Quite naturally, the young unmarried woman is possessed of a burning desire to find out who her future husband is to be, what he is like, whether he is rich or poor, short or tall, and if they twain are to be happy in the married state or not. To this end the oracle is duly consulted, either openly or secretly, after the best approved methods.
One of the best known modes of divination is this: If, fortunately, you find the pretty little lady-bird bug on your clothes, throw it up in the air, repeating at the same time the invocation:—
“Fly away east and fly away west,
Show me where lives the one I love best.”
All charms of this nature are supposed to possess peculiar power if tried on St.
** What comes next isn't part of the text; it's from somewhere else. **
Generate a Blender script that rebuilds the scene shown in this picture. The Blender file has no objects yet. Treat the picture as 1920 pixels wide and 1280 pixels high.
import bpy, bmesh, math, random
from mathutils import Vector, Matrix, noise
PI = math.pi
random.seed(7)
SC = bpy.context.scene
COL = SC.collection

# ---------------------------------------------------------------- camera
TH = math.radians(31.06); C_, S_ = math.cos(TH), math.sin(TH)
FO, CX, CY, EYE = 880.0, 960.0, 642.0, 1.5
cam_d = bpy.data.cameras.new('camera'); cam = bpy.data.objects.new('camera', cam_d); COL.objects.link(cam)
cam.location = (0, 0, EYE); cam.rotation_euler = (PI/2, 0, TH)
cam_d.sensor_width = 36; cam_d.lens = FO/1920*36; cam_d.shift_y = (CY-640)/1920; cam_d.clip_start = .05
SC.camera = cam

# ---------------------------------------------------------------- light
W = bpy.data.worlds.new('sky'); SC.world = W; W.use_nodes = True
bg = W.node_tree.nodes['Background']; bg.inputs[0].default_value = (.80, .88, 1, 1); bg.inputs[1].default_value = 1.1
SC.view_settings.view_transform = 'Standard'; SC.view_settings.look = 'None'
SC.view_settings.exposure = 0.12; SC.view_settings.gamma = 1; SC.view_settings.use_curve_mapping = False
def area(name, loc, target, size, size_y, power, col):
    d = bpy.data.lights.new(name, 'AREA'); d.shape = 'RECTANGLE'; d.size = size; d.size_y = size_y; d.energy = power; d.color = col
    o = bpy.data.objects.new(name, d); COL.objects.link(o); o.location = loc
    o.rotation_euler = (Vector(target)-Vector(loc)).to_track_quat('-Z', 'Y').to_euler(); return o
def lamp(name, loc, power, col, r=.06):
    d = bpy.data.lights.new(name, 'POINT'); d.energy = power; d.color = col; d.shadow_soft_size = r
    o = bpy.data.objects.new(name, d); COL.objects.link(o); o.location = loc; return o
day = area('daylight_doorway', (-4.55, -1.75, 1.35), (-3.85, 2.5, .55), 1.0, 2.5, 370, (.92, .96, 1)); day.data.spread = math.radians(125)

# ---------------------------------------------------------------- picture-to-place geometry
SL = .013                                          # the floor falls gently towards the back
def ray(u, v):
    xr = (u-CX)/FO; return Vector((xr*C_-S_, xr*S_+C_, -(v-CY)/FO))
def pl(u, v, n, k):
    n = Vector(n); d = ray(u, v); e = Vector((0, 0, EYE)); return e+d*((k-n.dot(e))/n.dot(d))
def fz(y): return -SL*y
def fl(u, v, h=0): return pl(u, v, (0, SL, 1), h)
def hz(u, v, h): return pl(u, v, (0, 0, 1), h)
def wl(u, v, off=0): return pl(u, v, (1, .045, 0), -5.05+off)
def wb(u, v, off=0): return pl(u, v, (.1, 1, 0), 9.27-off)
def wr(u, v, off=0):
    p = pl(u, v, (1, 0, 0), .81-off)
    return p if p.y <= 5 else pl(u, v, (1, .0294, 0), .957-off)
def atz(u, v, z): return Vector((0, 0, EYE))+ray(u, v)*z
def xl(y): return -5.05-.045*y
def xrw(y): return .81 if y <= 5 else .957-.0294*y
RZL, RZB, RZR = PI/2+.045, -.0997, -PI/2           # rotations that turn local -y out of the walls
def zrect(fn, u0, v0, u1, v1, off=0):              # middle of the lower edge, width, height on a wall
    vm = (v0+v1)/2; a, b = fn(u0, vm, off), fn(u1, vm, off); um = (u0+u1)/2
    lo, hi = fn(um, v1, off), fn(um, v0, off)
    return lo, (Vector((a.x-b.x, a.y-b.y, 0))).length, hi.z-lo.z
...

Valentine’s day, Christmas Eve, or Hallowe’en. Curious it is that on a day dedicated to All the Saints in the Calendar, evil spirits, fairies, and the like are supposed to be holding a sort of magic revel unchecked, or that they should be thought to be better disposed to gratify the desires of inquisitive mortals on this day than on another. At any rate, calendar or no calendar, St. Matrimony is the patron saint of Hallowe’en.
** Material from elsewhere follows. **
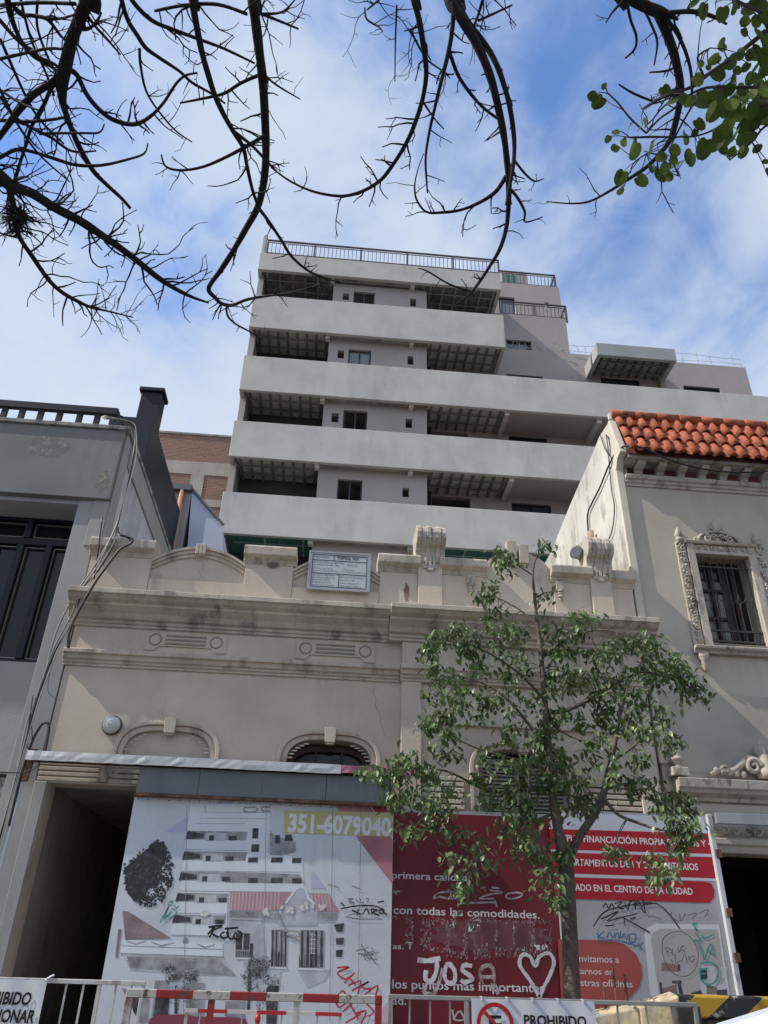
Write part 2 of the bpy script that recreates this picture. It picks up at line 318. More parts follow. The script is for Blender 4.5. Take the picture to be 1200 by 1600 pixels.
# big arch between the volutes
n = 24; big = [(2.98-.66*cos(pi*i/n), 6.62+.66*sin(pi*i/n)) for i in range(n+1)]
MB().prism([(2.421,6.122)]+[(2.421,6.6)]+big[1:-1]+[(3.539,6.6),(3.539,6.122)], F0+.02, .18).build('parapet_gable', beige, oh)
MB().box(2.80,2.96,-.16,-.065,7.02,7.42).box(3.0,3.16,-.16,-.065,7.02,7.36).build('parapet_keystone', beige2, oh, bevel=.01)
for x0, x1 in ((1.345,1.755),(4.125,4.495)):
    MB().box(x0+.015, x1-.015, -.14, .22, 6.13, 7.22).build('volute_pier', beige, oh, bevel=.008)
    k = MB(); nn = 6; wv = (x1-x0+.06)/nn
    prof = [(.22,7.54),(.22,7.1),(-.142,6.92),(-.165,6.92),(-.17,7.1),(-.20,7.16),(-.29,7.20),(-.34,7.28),(-.35,7.38),(-.32,7.48),(-.24,7.54)]
    for j in range(nn):
        s_ = .012 if j % 2 else 0
        k.prism_x([(y+(s_ if y < 0 else 0), z-(s_ if z > 7.4 else 0)) for y, z in prof], x0-.03+wv*j+.0005*j, x0-.03+wv*(j+1))
    cx = (x0+x1)/2
    for j in range(3): k.box(cx-.09+.065*j, cx-.045+.065*j, -.18, -.145, 6.86, 7.05)
    k.box(cx-.12, cx+.12, -.17, -.145, 6.82, 6.875); k.ball((cx,-.155,6.80), .07,.03,.03)
    k.build('volute', orn, oh, bevel=.006, seg=1)
for x in (2.20, 3.64):
    k = MB().box(x-.06,x+.06,F0-.05,F0-.005,6.62,6.75)
    for j in range(4): k.ball((x,F0-.03,6.60-.05*j), .055-.008*j,.035,.03)
    k.build('parapet_bracket', orn, oh)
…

Among the many methods of divination employed, a favorite one was to drop melted lead into a bowl of water, though any other sort of vessel would do as well, and whatever form the lead might take would signify the occupation of your future husband. Or to go out of doors in the dark, with a ball of yarn, and unwind it until some one should begin winding it at the unwound end. At this trial, the expected often happened, as the enamored swain would seldom fail to be on the watch for his sweetheart to appear. So also the white of an egg dropped in water, and set in the sun, was supposed to take on the form of some object, such as a ship under full sail, indicating that your husband would be a sailor.
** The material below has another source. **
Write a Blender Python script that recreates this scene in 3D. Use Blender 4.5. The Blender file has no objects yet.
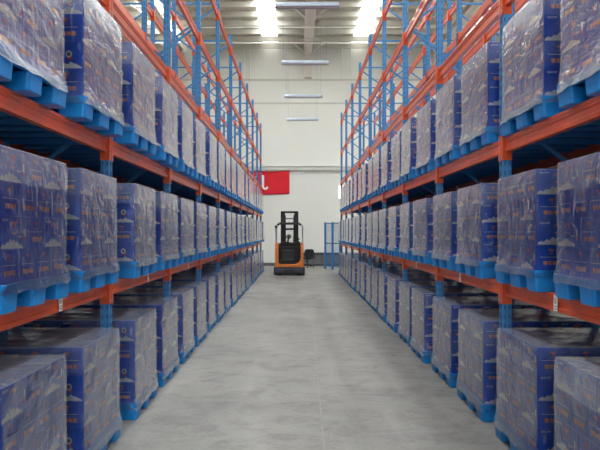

Burning the nuts is perhaps the most popular mode of trying conclusions with fate, as it certainly is the most mirth-provoking. On this interesting occasion, lads and lassies arrange themselves in a circle before a blazing wood fire, on the hearth. Nuts are produced. Each person, after naming his or her nut, puts it upon the glowing coals, with the unspoken invocation:—
“If he loves me, pop and fly,
If he hates me, live and die.”
The poet Gay turns this somewhat differently, but it is not our affair to reconcile conflicting presages. He sings:—
“Two hazel nuts I threw into the flame,
And to each nut I gave a sweetheart’s name,
This with the loudest bounce me sore amazed,
That in a flame of brightest color blazed:
As blazed the nut so may the passions grow,
For ‘twas thy nut that did so brightly glow.”